Work to complete: Repeat the listing in full, word for word.

----

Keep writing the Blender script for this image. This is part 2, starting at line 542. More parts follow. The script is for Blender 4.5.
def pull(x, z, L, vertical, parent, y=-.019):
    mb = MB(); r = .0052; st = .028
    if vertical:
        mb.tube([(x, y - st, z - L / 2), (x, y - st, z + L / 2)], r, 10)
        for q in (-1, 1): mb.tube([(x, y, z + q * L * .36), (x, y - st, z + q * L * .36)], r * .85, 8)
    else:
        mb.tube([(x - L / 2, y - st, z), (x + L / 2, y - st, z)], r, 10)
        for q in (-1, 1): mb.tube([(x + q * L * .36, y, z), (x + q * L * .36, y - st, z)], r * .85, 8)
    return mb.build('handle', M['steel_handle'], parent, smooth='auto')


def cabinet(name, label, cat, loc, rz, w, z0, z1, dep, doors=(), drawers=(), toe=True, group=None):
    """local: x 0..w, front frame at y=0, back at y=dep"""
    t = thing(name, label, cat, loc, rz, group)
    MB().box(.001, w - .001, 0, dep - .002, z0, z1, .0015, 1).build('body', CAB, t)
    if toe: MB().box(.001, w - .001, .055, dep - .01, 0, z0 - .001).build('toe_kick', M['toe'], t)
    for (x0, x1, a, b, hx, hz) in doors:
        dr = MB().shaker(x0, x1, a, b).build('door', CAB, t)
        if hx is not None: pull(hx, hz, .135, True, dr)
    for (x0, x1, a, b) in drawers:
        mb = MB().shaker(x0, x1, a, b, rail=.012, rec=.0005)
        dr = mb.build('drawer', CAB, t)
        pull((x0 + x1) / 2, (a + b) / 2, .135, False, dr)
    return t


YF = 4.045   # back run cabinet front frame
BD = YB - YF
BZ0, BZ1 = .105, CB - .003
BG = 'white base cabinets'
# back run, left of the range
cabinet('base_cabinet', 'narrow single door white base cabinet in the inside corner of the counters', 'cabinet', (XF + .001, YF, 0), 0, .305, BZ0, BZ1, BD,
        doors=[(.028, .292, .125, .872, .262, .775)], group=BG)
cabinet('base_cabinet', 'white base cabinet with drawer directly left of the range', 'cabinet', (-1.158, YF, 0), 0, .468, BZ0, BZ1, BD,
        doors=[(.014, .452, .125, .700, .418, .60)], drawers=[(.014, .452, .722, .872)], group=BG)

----

Expected answer:
Keep writing the Blender script for this image. This is part 2, starting at line 542. More parts follow. The script is for Blender 4.5.
def pull(x, z, L, vertical, parent, y=-.019):
    mb = MB(); r = .0052; st = .028
    if vertical:
        mb.tube([(x, y - st, z - L / 2), (x, y - st, z + L / 2)], r, 10)
        for q in (-1, 1): mb.tube([(x, y, z + q * L * .36), (x, y - st, z + q * L * .36)], r * .85, 8)
    else:
        mb.tube([(x - L / 2, y - st, z), (x + L / 2, y - st, z)], r, 10)
        for q in (-1, 1): mb.tube([(x + q * L * .36, y, z), (x + q * L * .36, y - st, z)], r * .85, 8)
    return mb.build('handle', M['steel_handle'], parent, smooth='auto')


def cabinet(name, label, cat, loc, rz, w, z0, z1, dep, doors=(), drawers=(), toe=True, group=None):
    """local: x 0..w, front frame at y=0, back at y=dep"""
    t = thing(name, label, cat, loc, rz, group)
    MB().box(.001, w - .001, 0, dep - .002, z0, z1, .0015, 1).build('body', CAB, t)
    if toe: MB().box(.001, w - .001, .055, dep - .01, 0, z0 - .001).build('toe_kick', M['toe'], t)
    for (x0, x1, a, b, hx, hz) in doors:
        dr = MB().shaker(x0, x1, a, b).build('door', CAB, t)
        if hx is not None: pull(hx, hz, .135, True, dr)
    for (x0, x1, a, b) in drawers:
        mb = MB().shaker(x0, x1, a, b, rail=.012, rec=.0005)
        dr = mb.build('drawer', CAB, t)
        pull((x0 + x1) / 2, (a + b) / 2, .135, False, dr)
    return t


YF = 4.045   # back run cabinet front frame
BD = YB - YF
BZ0, BZ1 = .105, CB - .003
BG = 'white base cabinets'
# back run, left of the range
cabinet('base_cabinet', 'narrow single door white base cabinet in the inside corner of the counters', 'cabinet', (XF + .001, YF, 0), 0, .305, BZ0, BZ1, BD,
        doors=[(.028, .292, .125, .872, .262, .775)], group=BG)
cabinet('base_cabinet', 'white base cabinet with drawer directly left of the range', 'cabinet', (-1.158, YF, 0), 0, .468, BZ0, BZ1, BD,
        doors=[(.014, .452, .125, .700, .418, .60)], drawers=[(.014, .452, .722, .872)], group=BG)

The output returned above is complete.